Inio Asano: Goodnight Punpun and the Darkness That Manga Rarely Reaches

Inio Asano began his career in the early 2000s with a series of short manga about the specific texture of young adult life in contemporary Japan — the shopping centers, the train commutes, the convenience stores, the apartment rooms where young people sit with their phones and feel inexplicably sad. His early work was quieter than what came after, but the attention to mundane detail was already fully developed: Asano drew the unremarkable surfaces of ordinary life with a fidelity that made the emotional states of his characters land harder against that ordinary background. When someone feels meaningless in an Asano manga, they feel it in a world that looks exactly like the world the reader lives in.

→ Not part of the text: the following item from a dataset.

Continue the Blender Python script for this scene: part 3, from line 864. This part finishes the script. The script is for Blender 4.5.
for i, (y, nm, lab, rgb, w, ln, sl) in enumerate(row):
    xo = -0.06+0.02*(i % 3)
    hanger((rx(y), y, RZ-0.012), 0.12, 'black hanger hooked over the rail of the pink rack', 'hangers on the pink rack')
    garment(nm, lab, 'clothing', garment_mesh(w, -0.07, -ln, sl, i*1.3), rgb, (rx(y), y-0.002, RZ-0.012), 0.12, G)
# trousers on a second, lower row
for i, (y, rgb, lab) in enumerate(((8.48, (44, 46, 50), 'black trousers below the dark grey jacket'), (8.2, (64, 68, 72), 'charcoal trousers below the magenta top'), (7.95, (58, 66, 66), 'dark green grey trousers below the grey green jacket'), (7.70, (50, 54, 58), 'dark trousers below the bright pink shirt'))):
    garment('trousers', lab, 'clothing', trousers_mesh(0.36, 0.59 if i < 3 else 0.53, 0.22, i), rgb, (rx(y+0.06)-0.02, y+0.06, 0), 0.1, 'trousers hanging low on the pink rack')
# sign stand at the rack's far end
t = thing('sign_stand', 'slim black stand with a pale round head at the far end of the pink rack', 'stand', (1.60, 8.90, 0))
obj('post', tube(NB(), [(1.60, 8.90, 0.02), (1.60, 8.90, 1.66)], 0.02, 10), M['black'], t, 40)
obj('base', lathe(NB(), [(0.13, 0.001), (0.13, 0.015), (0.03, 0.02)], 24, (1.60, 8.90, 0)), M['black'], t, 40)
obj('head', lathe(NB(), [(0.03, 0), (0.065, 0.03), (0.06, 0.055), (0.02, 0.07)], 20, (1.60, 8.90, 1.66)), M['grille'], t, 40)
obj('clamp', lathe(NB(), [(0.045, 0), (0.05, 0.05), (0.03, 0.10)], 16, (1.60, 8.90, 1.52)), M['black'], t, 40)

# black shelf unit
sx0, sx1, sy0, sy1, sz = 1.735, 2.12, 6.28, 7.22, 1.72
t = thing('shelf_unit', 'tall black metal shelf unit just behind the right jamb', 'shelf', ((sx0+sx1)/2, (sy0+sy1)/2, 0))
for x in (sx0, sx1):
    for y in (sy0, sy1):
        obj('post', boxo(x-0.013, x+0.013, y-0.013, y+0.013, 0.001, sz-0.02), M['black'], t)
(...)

"Goodnight Punpun" (2007–2013), serialized in Weekly Big Comic Spirits, is his largest and most fully realized work. The series follows Punpun Punyama from childhood through young adulthood, depicting his family's collapse, his first love, his development of the capacity for cruelty, and his long, irregular journey toward the decision of whether to continue existing. Punpun himself is depicted as a simple bird-like figure — an abstract mark among the photorealistic backgrounds and the fully rendered faces of everyone around him. This visual choice encodes the series' central insight: Punpun experiences his own life as an abstraction, as something happening to a self he cannot fully inhabit, while the world around him is relentlessly, specifically real.

The series depicts mental illness, domestic violence, sexual abuse, obsessive love, and self-destruction with a frankness that the medium rarely sustains across such a long narrative. What prevents "Goodnight Punpun" from becoming gratuitous is the precision of its psychological observation — the specific ways that damaged people damage each other, the specific forms that self-deception takes, the specific texture of the hope that persists even in conditions that make hope irrational. Asano does not judge his characters; he depicts them with a fidelity that makes judgment beside the point. Understanding replaces condemnation, and the understanding is more disturbing than condemnation would be.

His other significant works — "Solanin" (2005–2006), about post-university aimlessness and grief; "Dead Dead Demon's Dededede Destruction" (2014–2022), which uses alien invasion as metaphor for social anxiety and generational despair — demonstrate a consistent preoccupation: the gap between the life that is available and the life that is desired, and what happens to people who live in that gap for too long. The alien invasion in "Dead Dead Demon's" has been present for so long that it has become normal, and the characters' inability to be disturbed by it is the series' darkest joke.

Asano's reputation internationally has grown significantly through scanlation and legal translation, and he is now widely read outside Japan as one of the most serious literary voices working in manga. His work is not easy reading; it is reading that asks something of the reader in exchange for the specificity it offers. What it offers, for readers willing to meet that ask, is the rare experience of a medium taking emotional reality as seriously as it deserves.